- **SOURCE MATERIAL**
§
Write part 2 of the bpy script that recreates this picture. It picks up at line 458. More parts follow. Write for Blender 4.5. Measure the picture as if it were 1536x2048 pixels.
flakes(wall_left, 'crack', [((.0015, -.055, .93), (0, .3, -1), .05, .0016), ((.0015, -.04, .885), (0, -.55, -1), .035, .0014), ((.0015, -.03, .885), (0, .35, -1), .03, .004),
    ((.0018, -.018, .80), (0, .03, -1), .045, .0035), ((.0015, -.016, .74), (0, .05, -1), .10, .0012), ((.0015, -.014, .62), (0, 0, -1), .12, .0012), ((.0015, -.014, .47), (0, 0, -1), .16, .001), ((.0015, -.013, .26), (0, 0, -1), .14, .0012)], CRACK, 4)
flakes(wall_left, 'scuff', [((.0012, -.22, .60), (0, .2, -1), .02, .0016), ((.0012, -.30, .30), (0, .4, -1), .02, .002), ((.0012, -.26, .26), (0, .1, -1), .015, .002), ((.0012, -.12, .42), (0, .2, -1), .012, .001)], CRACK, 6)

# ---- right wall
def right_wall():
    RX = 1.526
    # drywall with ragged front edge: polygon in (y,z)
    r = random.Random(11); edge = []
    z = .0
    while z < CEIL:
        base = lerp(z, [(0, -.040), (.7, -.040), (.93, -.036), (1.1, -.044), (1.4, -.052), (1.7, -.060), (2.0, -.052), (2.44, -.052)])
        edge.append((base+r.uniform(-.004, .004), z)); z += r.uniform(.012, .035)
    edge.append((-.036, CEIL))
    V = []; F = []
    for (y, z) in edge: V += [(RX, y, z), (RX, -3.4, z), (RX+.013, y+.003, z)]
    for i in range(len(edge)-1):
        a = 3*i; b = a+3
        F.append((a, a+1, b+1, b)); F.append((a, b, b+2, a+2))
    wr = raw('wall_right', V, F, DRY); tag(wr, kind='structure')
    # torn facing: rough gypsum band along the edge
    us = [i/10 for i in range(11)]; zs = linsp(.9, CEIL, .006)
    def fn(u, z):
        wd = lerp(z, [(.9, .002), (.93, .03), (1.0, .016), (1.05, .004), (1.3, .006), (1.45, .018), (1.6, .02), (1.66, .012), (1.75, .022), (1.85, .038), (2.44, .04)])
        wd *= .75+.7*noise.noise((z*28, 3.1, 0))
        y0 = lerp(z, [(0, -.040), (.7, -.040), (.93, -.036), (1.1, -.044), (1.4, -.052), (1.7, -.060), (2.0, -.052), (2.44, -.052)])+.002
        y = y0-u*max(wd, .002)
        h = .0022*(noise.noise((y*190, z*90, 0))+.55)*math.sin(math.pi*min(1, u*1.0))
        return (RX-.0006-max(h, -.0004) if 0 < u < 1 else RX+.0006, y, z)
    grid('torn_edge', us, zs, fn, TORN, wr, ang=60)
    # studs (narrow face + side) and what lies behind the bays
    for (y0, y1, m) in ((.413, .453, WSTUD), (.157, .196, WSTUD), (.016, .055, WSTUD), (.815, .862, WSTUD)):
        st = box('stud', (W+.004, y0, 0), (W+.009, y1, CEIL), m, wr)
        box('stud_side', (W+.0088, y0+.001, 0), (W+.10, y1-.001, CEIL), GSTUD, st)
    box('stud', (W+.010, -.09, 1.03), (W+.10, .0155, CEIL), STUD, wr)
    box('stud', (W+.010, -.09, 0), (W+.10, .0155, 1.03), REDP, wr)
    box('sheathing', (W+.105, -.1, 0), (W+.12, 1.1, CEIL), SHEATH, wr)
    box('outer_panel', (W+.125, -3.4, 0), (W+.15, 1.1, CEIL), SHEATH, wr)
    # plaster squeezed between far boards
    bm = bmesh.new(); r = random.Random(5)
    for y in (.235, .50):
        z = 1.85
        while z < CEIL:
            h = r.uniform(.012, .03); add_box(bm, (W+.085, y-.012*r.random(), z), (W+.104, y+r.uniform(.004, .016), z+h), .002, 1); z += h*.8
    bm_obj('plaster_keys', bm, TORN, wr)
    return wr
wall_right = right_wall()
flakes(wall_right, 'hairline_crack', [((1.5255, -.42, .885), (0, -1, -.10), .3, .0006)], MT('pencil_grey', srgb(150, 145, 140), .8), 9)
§
- **WHAT IS BEING ASKED**
All of the lines above need to be given again exactly.

- **OUTPUT FOR THIS TASK**
Write part 2 of the bpy script that recreates this picture. It picks up at line 458. More parts follow. Write for Blender 4.5. Measure the picture as if it were 1536x2048 pixels.
flakes(wall_left, 'crack', [((.0015, -.055, .93), (0, .3, -1), .05, .0016), ((.0015, -.04, .885), (0, -.55, -1), .035, .0014), ((.0015, -.03, .885), (0, .35, -1), .03, .004),
    ((.0018, -.018, .80), (0, .03, -1), .045, .0035), ((.0015, -.016, .74), (0, .05, -1), .10, .0012), ((.0015, -.014, .62), (0, 0, -1), .12, .0012), ((.0015, -.014, .47), (0, 0, -1), .16, .001), ((.0015, -.013, .26), (0, 0, -1), .14, .0012)], CRACK, 4)
flakes(wall_left, 'scuff', [((.0012, -.22, .60), (0, .2, -1), .02, .0016), ((.0012, -.30, .30), (0, .4, -1), .02, .002), ((.0012, -.26, .26), (0, .1, -1), .015, .002), ((.0012, -.12, .42), (0, .2, -1), .012, .001)], CRACK, 6)

# ---- right wall
def right_wall():
    RX = 1.526
    # drywall with ragged front edge: polygon in (y,z)
    r = random.Random(11); edge = []
    z = .0
    while z < CEIL:
        base = lerp(z, [(0, -.040), (.7, -.040), (.93, -.036), (1.1, -.044), (1.4, -.052), (1.7, -.060), (2.0, -.052), (2.44, -.052)])
        edge.append((base+r.uniform(-.004, .004), z)); z += r.uniform(.012, .035)
    edge.append((-.036, CEIL))
    V = []; F = []
    for (y, z) in edge: V += [(RX, y, z), (RX, -3.4, z), (RX+.013, y+.003, z)]
    for i in range(len(edge)-1):
        a = 3*i; b = a+3
        F.append((a, a+1, b+1, b)); F.append((a, b, b+2, a+2))
    wr = raw('wall_right', V, F, DRY); tag(wr, kind='structure')
    # torn facing: rough gypsum band along the edge
    us = [i/10 for i in range(11)]; zs = linsp(.9, CEIL, .006)
    def fn(u, z):
        wd = lerp(z, [(.9, .002), (.93, .03), (1.0, .016), (1.05, .004), (1.3, .006), (1.45, .018), (1.6, .02), (1.66, .012), (1.75, .022), (1.85, .038), (2.44, .04)])
        wd *= .75+.7*noise.noise((z*28, 3.1, 0))
        y0 = lerp(z, [(0, -.040), (.7, -.040), (.93, -.036), (1.1, -.044), (1.4, -.052), (1.7, -.060), (2.0, -.052), (2.44, -.052)])+.002
        y = y0-u*max(wd, .002)
        h = .0022*(noise.noise((y*190, z*90, 0))+.55)*math.sin(math.pi*min(1, u*1.0))
        return (RX-.0006-max(h, -.0004) if 0 < u < 1 else RX+.0006, y, z)
    grid('torn_edge', us, zs, fn, TORN, wr, ang=60)
    # studs (narrow face + side) and what lies behind the bays
    for (y0, y1, m) in ((.413, .453, WSTUD), (.157, .196, WSTUD), (.016, .055, WSTUD), (.815, .862, WSTUD)):
        st = box('stud', (W+.004, y0, 0), (W+.009, y1, CEIL), m, wr)
        box('stud_side', (W+.0088, y0+.001, 0), (W+.10, y1-.001, CEIL), GSTUD, st)
    box('stud', (W+.010, -.09, 1.03), (W+.10, .0155, CEIL), STUD, wr)
    box('stud', (W+.010, -.09, 0), (W+.10, .0155, 1.03), REDP, wr)
    box('sheathing', (W+.105, -.1, 0), (W+.12, 1.1, CEIL), SHEATH, wr)
    box('outer_panel', (W+.125, -3.4, 0), (W+.15, 1.1, CEIL), SHEATH, wr)
    # plaster squeezed between far boards
    bm = bmesh.new(); r = random.Random(5)
    for y in (.235, .50):
        z = 1.85
        while z < CEIL:
            h = r.uniform(.012, .03); add_box(bm, (W+.085, y-.012*r.random(), z), (W+.104, y+r.uniform(.004, .016), z+h), .002, 1); z += h*.8
    bm_obj('plaster_keys', bm, TORN, wr)
    return wr
wall_right = right_wall()
flakes(wall_right, 'hairline_crack', [((1.5255, -.42, .885), (0, -1, -.10), .3, .0006)], MT('pencil_grey', srgb(150, 145, 140), .8), 9)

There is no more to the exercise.